In a typical digital circuit, the lowest possible voltage is called ground and is arbitrarily assigned 0 volts. In most existing digital circuits, the highest possible voltage value is defined not to exceed 5.5 volts (industry is starting to move toward a 3.3-volt power supply).
In digital systems, we assign logic 1 to "high" voltages and 0 to "low" voltages, but these assignments are somewhat arbitrary. For TTL technology of the kinds described in this book, a voltage in the range of 0 to 0.4 volts is interpreted as logic 0, while 2.5 to 5.5 volts is interpreted as a logic 1. Voltages outside these ranges are not guaranteed to be interpreted as either a 0 or a 1.
The fundamental concepts of electricity can often be described by analogy with water. The greater the electrical potential, the larger the voltage, and the greater the force on the flow of the charge-carrying electrons. Think of a waterfall. A large voltage corresponds to a waterfall of great height. As a water molecule flows "downhill," a good deal of pressure is exerted on it by gravity and the force of water behind it. By analogy, water molecules correspond to electrons and electrical current corresponds to the speed of the water flow.
Suppose that the voltage difference is 0, so that both points in the circuit are at the same potential. In this case, the water is a stagnant pool, with no water flow, and there is no current. Given a waterfall of only modest height, the water trickles slowly downhill. This is analogous to a small current. But if the waterfall is of a great height, the flow of water will be forceful and the current is large.

Voltage drop
With current I through a resistance, by ohm's law the voltage across R is equal to I x R .
Now that we know the current is flowing through the circuit We can calculate the voltage drop across each resistor buy applying ohm's law.
V1 = I x R1 , 1amp x 4 ohms = 4V Voltage drop of 4 volts from A to B
V2 = I x R2 , 1amp x 6 ohms = 6 V Voltage drop of 6 volts from B to C
Total voltage drop 10 V The IR voltage across each resistance is called voltage drop the total of all combined voltage drops will always match the exact supply voltage.
Power
Power is the measure of the amount of energy produced or used by a circuit per unit of time. When current flows through a resistance, heat is produced. This heat is the evidence that power is being used. This is how a fuse opens, as the heat resulting from the excessive current, melts the metal link and opens the fuse. Power is expressed in watts or VA.
Formula P= V x I

Yes that's right that 40va transformer is 40 watts VA = Volts x Amps.
Every circuit uses a certain amount of power. Power describes how fast electrical energy is used. A good example is the light bulbs used in each circuit of your home. When you turn on a light bulb, light (and heat) are produced. This is because of the current flowing through a resistor built into the bulb. The resistance turns the electrical power into primarily heat, and secondarily light (assuming an incandescent bulb).
Each light bulb is rated at a certain power rating. This is how much power the bulb will use in a normal 110 Volt house circuit. Three of the most popular power values for inside light bulbs are 60, 75, and 100 Watts (Power is measured in Watts). Which of these light bulbs uses the most power? The 100 Watt bulb uses the most power.

Conductors and Insulators
There are some materials that electricity flows through easily. These materials are called conductors. Most conductors are metals.Three good electrical conductors are gold, silver, and aluminum.
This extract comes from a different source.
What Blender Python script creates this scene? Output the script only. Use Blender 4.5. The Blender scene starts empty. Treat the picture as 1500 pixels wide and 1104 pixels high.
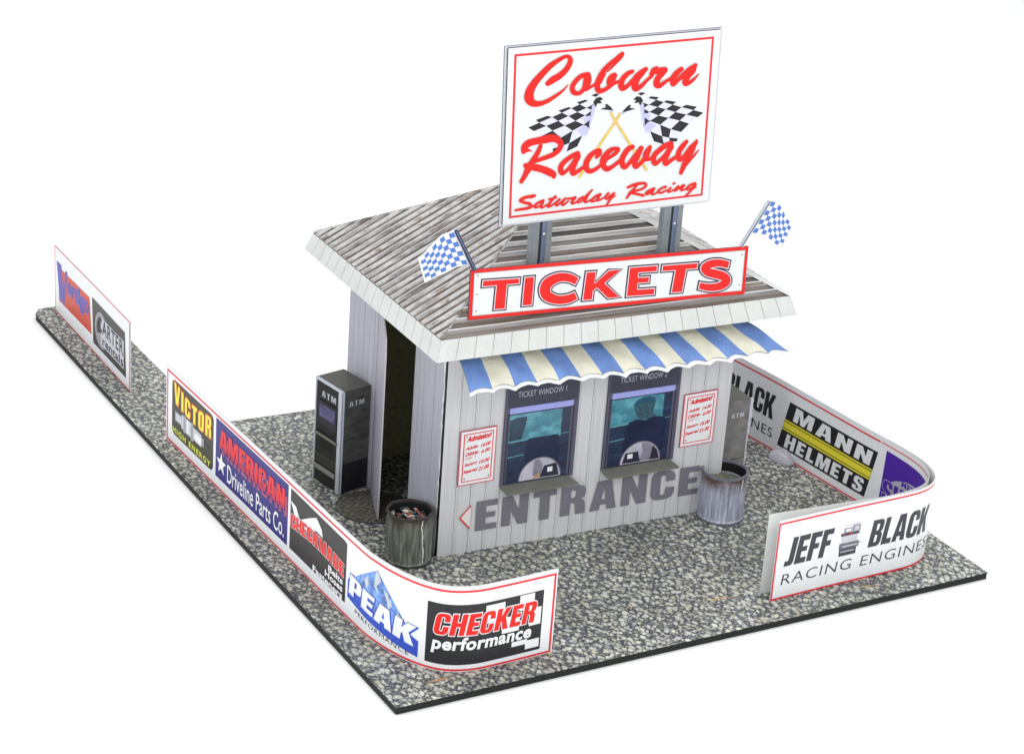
import bpy, bmesh, math, random
import numpy as np
from mathutils import Vector, Matrix
random.seed(7)
S = bpy.context.scene
COL = S.collection

# ------------------------------------------------------------------ camera
cam_d = bpy.data.cameras.new('camera'); cam = bpy.data.objects.new('camera', cam_d); COL.objects.link(cam)
_w = np.array([1.9434, -0.4245, 0.3761]); _t = np.array([-0.9107, 2.1796, 27.597])
_th = float(np.linalg.norm(_w)); _k = _w / _th
_K = np.array([[0, -_k[2], _k[1]], [_k[2], 0, -_k[0]], [-_k[1], _k[0], 0]])
_R = np.eye(3) + math.sin(_th) * _K + (1 - math.cos(_th)) * _K @ _K
_C = -_R.T @ _t
cam.matrix_world = Matrix(((_R[0, 0], -_R[1, 0], -_R[2, 0], _C[0]), (_R[0, 1], -_R[1, 1], -_R[2, 1], _C[1]),
                           (_R[0, 2], -_R[1, 2], -_R[2, 2], _C[2]), (0, 0, 0, 1)))
cam_d.sensor_width = 36; cam_d.lens = 3340.05 / 1500 * 36
cam_d.clip_start = .1; cam_d.clip_end = 500
S.camera = cam
S.render.resolution_x = 1024; S.render.resolution_y = 753
S.view_settings.view_transform = 'Standard'; S.view_settings.look = 'None'
S.view_settings.exposure = -0.13; S.view_settings.gamma = 1

# ------------------------------------------------------------------ studio light
wd = bpy.data.worlds.new('World'); S.world = wd; wd.use_nodes = True
wd.node_tree.nodes['Background'].inputs[0].default_value = (.97, .985, 1, 1)
wd.node_tree.nodes['Background'].inputs[1].default_value = 1.10
def area(name, loc, tgt, size, power, col=(1, 1, 1)):
    l = bpy.data.lights.new(name, 'AREA'); l.shape = 'DISK'; l.size = size; l.energy = power; l.color = col
    o = bpy.data.objects.new(name, l); COL.objects.link(o); o.location = loc
    o.rotation_euler = (Vector(tgt) - Vector(loc)).to_track_quat('-Z', 'Y').to_euler()
    return o
area('key_softbox', (9, -17, 15), (1.5, 1, 1.5), 6, 800, (1, .985, .96))
area('top_softbox', (2, 3, 20), (2, 2, 0), 16, 1500, (1, 1, 1))
area('left_softbox', (-14, -13, 8), (2, 0, 1), 4, 950, (.97, .98, 1))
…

Whereas conductors transport electricity, other materials, called insulators, are impervious to electricity. Insulators are materials that do not let electricity flow through them. Four good insulators are glass, air, plastic, and porcelain.
An important class of materials is the semiconductors, materials that can change from being conductors at one moment to being insulators at the next. This makes it possible to form electrically controlled switches, which are at the heart of all digital logic circuits.